Where's my mail?
July 6, 2011 11:27 AM   Subscribe

Canada Post: Since the back to work legislation, Canada Post seems to be rationing my mail. What I mean is, since they resumed mail delivery, my house has not gotten more than two letters a day. My neighbors have said similar things about their mail deliveries, no one is getting more than the lightest trickle of mail. I'm waiting on a number of items that I know have been in their system for a month... What's going on?

I'm sorry if this is ChatFilter, but I can't find any information about mail service since they resumed.

My office has also gotten VERY little mail since delivery resumed. No more than a four or five letters a day, and we usually average 10-20/day.
posted by smitt to Law & Government (13 answers total) 4 users marked this as a favorite
 
They are most likely dealing with the backlog -- carriers can only carry so much on each route, and while your office may have avg'd 10 pieces a day, the guy next door might have only avg'd 1 a day -- but to catch up with the backlog, you'll both be getting 5/day until it's stabilized.
posted by modernnomad at 11:33 AM on July 6, 2011


Best answer: Here's a CBC News story on the subject.
posted by mcwetboy at 12:08 PM on July 6, 2011 [1 favorite]


I don't buy the carry limit idea. At my apartment building the mail truck pulls up and the mail carrier pulls a cart into the mail room. No one carries any bags of mail anywhere. I've been getting the standard daily dose of junk mail, but just one or two pieces of letter mail per day, most of it old.

There's a reason why there's not a lot of widespread sympathy for the postal union.
posted by dodecapus at 12:35 PM on July 6, 2011


I'm experiencing the same thing. I keep expecting a pile to appear in my mailbox (including a Woody Allen DVD I'm looking forward to), but every day it's just a trickle.
posted by davebush at 12:46 PM on July 6, 2011


In Italy they burned the backlog of undelivered mail in the wake of a postal strike a few years ago.
posted by jamjam at 1:06 PM on July 6, 2011


Is it possible it's a Slowdown Strike?
posted by symbioid at 1:08 PM on July 6, 2011 [1 favorite]


I'm seeing the same phenomenon in my apt. building. Thanks for the CBC article mcwetboy .
posted by amusem at 1:22 PM on July 6, 2011


There is a huge backlog of mail and a CP spokeman (Losier) has admitted that CP is limiting overtime. You're dealing with more mail than you get at Christmas-time, without the Christmas-time postal hours. In addition to that, many pieces of mail you might get (flyers, junk mail) may have been completely eliminated by the companies sending it for fear it would be a waste of money until everything is back in order.
posted by flibbertigibbet at 1:23 PM on July 6, 2011


It's easier to deliver flyers because it doesn't have to be sorted - your mail is likely sitting waiting to be sorted before getting into your letter carriers bag
posted by Heart_on_Sleeve at 3:48 PM on July 6, 2011


Best answer: I work for Canada Post as a "casual" worker (almost 3 years now) and I can tell you definitively that the corporation is intentionally not staffing adequately to get the millions of pieces of mail out of the system. I am number 45 on a list of 80 "casuals" who are on call at any moment and I expected I would be working full time right now, like I would at Christmas. Instead, they are barely even now letting part timers extend their hours and only just starting to offer overtime to permanent employees.
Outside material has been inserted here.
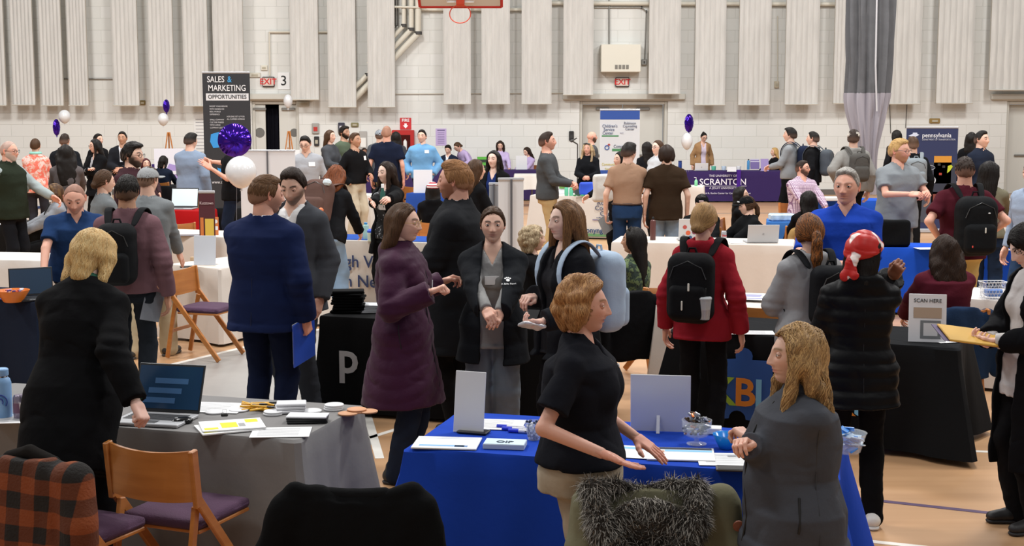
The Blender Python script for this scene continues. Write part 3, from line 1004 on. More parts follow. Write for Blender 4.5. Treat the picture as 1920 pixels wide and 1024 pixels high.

Here is the Union's position.

I have only worked one shift since we were ordered back to work a week ago. Before the strike/lockout I was working 30 hours a week. When I worked that one shift, I saw them send mail away from our plant and back to the regional hub - delaying that mail by at least a few days. Postal workers can get reprimanded for "delay of mail", yet here we have a case of the management deliberately delaying mail - for what reason? There is plenty of staff willing to do the work.
posted by smartypantz at 5:31 PM on July 6, 2011 [7 favorites]


Also there are reports across the country where letter carriers were being forced to deliver multiple sets of out dated fliers before they even handled "first class" mail. And then weren't allowed to work overtime on their own route to get the first class mail out. There's literally buckets of mail sitting at letter carrier's cases not being sorted right now because the company refuses to spend the money to get it out. They say they have lost so much money during the lockout (which they themselves implemented) but they also saved a whole lot of money in wages during that time too.
posted by smartypantz at 5:35 PM on July 6, 2011 [1 favorite]


smartypantz, that fits with what people are saying in Montreal – they're seeing junk mail but not the cheques, bills and other important stuff they need. Thanks for the view from inside.
posted by zadcat at 9:45 PM on July 6, 2011


This morning there is an article in the Toronto Star about a backlog of 40 million letters.